▶ **Prompt**: Copy each line of the listing below exactly.
━━━ Data lines ━━━
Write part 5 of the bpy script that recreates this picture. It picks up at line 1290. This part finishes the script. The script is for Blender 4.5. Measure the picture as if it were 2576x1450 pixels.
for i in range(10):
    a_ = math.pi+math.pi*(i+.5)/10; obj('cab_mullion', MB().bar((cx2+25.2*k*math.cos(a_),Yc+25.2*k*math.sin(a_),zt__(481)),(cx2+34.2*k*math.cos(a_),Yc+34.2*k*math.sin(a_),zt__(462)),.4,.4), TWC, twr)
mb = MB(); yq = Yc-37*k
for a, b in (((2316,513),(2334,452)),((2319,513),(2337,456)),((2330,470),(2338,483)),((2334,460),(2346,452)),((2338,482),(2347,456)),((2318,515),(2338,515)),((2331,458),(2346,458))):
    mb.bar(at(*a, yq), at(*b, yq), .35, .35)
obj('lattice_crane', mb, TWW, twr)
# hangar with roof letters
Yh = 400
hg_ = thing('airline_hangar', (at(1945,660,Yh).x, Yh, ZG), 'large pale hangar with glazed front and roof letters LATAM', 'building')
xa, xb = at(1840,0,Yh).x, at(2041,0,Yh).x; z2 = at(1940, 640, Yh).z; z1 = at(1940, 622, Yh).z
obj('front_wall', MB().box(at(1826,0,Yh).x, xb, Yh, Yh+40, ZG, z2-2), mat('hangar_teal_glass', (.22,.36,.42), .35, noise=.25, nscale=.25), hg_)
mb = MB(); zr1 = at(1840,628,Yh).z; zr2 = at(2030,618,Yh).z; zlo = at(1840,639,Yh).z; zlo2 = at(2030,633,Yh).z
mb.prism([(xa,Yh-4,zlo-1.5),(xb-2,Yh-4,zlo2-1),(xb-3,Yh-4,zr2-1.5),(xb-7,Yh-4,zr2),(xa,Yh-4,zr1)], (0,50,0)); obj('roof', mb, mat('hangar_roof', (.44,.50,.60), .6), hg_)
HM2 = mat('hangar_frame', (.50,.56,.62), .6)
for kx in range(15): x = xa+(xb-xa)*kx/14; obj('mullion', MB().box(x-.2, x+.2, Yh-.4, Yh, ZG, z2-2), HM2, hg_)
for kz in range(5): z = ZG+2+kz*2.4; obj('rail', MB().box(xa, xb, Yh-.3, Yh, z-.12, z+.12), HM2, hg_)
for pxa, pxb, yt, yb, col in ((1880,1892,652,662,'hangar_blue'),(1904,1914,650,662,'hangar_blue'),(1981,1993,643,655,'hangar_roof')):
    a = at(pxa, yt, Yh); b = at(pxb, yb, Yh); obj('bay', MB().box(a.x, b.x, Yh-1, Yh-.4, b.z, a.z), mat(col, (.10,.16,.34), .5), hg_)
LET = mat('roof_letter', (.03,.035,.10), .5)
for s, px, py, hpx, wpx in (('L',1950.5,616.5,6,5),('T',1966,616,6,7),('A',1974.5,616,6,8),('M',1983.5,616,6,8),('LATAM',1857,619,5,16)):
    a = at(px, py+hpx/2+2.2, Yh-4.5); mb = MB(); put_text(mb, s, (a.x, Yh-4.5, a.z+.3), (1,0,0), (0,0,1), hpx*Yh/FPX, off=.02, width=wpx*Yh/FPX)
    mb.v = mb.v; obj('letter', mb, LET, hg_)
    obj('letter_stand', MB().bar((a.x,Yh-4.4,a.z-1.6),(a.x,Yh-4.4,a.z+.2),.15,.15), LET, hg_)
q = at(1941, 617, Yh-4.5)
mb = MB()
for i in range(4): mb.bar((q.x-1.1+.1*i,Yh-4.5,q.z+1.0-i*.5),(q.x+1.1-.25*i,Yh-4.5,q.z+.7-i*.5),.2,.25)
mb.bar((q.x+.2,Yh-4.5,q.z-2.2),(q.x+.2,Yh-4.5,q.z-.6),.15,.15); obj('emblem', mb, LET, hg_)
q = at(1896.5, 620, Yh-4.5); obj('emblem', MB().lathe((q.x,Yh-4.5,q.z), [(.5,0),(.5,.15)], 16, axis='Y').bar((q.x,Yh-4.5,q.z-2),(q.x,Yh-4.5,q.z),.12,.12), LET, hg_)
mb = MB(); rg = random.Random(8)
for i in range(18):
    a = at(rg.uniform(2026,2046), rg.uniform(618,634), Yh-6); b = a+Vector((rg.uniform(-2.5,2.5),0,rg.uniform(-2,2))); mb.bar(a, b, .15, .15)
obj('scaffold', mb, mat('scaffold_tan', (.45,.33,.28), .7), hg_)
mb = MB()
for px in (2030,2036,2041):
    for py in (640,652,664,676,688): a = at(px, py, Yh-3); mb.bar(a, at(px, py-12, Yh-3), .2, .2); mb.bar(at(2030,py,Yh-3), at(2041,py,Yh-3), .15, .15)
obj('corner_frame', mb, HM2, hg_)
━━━
▶ **Solution below**:
Write part 5 of the bpy script that recreates this picture. It picks up at line 1290. This part finishes the script. The script is for Blender 4.5. Measure the picture as if it were 2576x1450 pixels.
for i in range(10):
    a_ = math.pi+math.pi*(i+.5)/10; obj('cab_mullion', MB().bar((cx2+25.2*k*math.cos(a_),Yc+25.2*k*math.sin(a_),zt__(481)),(cx2+34.2*k*math.cos(a_),Yc+34.2*k*math.sin(a_),zt__(462)),.4,.4), TWC, twr)
mb = MB(); yq = Yc-37*k
for a, b in (((2316,513),(2334,452)),((2319,513),(2337,456)),((2330,470),(2338,483)),((2334,460),(2346,452)),((2338,482),(2347,456)),((2318,515),(2338,515)),((2331,458),(2346,458))):
    mb.bar(at(*a, yq), at(*b, yq), .35, .35)
obj('lattice_crane', mb, TWW, twr)
# hangar with roof letters
Yh = 400
hg_ = thing('airline_hangar', (at(1945,660,Yh).x, Yh, ZG), 'large pale hangar with glazed front and roof letters LATAM', 'building')
xa, xb = at(1840,0,Yh).x, at(2041,0,Yh).x; z2 = at(1940, 640, Yh).z; z1 = at(1940, 622, Yh).z
obj('front_wall', MB().box(at(1826,0,Yh).x, xb, Yh, Yh+40, ZG, z2-2), mat('hangar_teal_glass', (.22,.36,.42), .35, noise=.25, nscale=.25), hg_)
mb = MB(); zr1 = at(1840,628,Yh).z; zr2 = at(2030,618,Yh).z; zlo = at(1840,639,Yh).z; zlo2 = at(2030,633,Yh).z
mb.prism([(xa,Yh-4,zlo-1.5),(xb-2,Yh-4,zlo2-1),(xb-3,Yh-4,zr2-1.5),(xb-7,Yh-4,zr2),(xa,Yh-4,zr1)], (0,50,0)); obj('roof', mb, mat('hangar_roof', (.44,.50,.60), .6), hg_)
HM2 = mat('hangar_frame', (.50,.56,.62), .6)
for kx in range(15): x = xa+(xb-xa)*kx/14; obj('mullion', MB().box(x-.2, x+.2, Yh-.4, Yh, ZG, z2-2), HM2, hg_)
for kz in range(5): z = ZG+2+kz*2.4; obj('rail', MB().box(xa, xb, Yh-.3, Yh, z-.12, z+.12), HM2, hg_)
for pxa, pxb, yt, yb, col in ((1880,1892,652,662,'hangar_blue'),(1904,1914,650,662,'hangar_blue'),(1981,1993,643,655,'hangar_roof')):
    a = at(pxa, yt, Yh); b = at(pxb, yb, Yh); obj('bay', MB().box(a.x, b.x, Yh-1, Yh-.4, b.z, a.z), mat(col, (.10,.16,.34), .5), hg_)
LET = mat('roof_letter', (.03,.035,.10), .5)
for s, px, py, hpx, wpx in (('L',1950.5,616.5,6,5),('T',1966,616,6,7),('A',1974.5,616,6,8),('M',1983.5,616,6,8),('LATAM',1857,619,5,16)):
    a = at(px, py+hpx/2+2.2, Yh-4.5); mb = MB(); put_text(mb, s, (a.x, Yh-4.5, a.z+.3), (1,0,0), (0,0,1), hpx*Yh/FPX, off=.02, width=wpx*Yh/FPX)
    mb.v = mb.v; obj('letter', mb, LET, hg_)
    obj('letter_stand', MB().bar((a.x,Yh-4.4,a.z-1.6),(a.x,Yh-4.4,a.z+.2),.15,.15), LET, hg_)
q = at(1941, 617, Yh-4.5)
mb = MB()
for i in range(4): mb.bar((q.x-1.1+.1*i,Yh-4.5,q.z+1.0-i*.5),(q.x+1.1-.25*i,Yh-4.5,q.z+.7-i*.5),.2,.25)
mb.bar((q.x+.2,Yh-4.5,q.z-2.2),(q.x+.2,Yh-4.5,q.z-.6),.15,.15); obj('emblem', mb, LET, hg_)
q = at(1896.5, 620, Yh-4.5); obj('emblem', MB().lathe((q.x,Yh-4.5,q.z), [(.5,0),(.5,.15)], 16, axis='Y').bar((q.x,Yh-4.5,q.z-2),(q.x,Yh-4.5,q.z),.12,.12), LET, hg_)
mb = MB(); rg = random.Random(8)
for i in range(18):
    a = at(rg.uniform(2026,2046), rg.uniform(618,634), Yh-6); b = a+Vector((rg.uniform(-2.5,2.5),0,rg.uniform(-2,2))); mb.bar(a, b, .15, .15)
obj('scaffold', mb, mat('scaffold_tan', (.45,.33,.28), .7), hg_)
mb = MB()
for px in (2030,2036,2041):
    for py in (640,652,664,676,688): a = at(px, py, Yh-3); mb.bar(a, at(px, py-12, Yh-3), .2, .2); mb.bar(at(2030,py,Yh-3), at(2041,py,Yh-3), .15, .15)
obj('corner_frame', mb, HM2, hg_)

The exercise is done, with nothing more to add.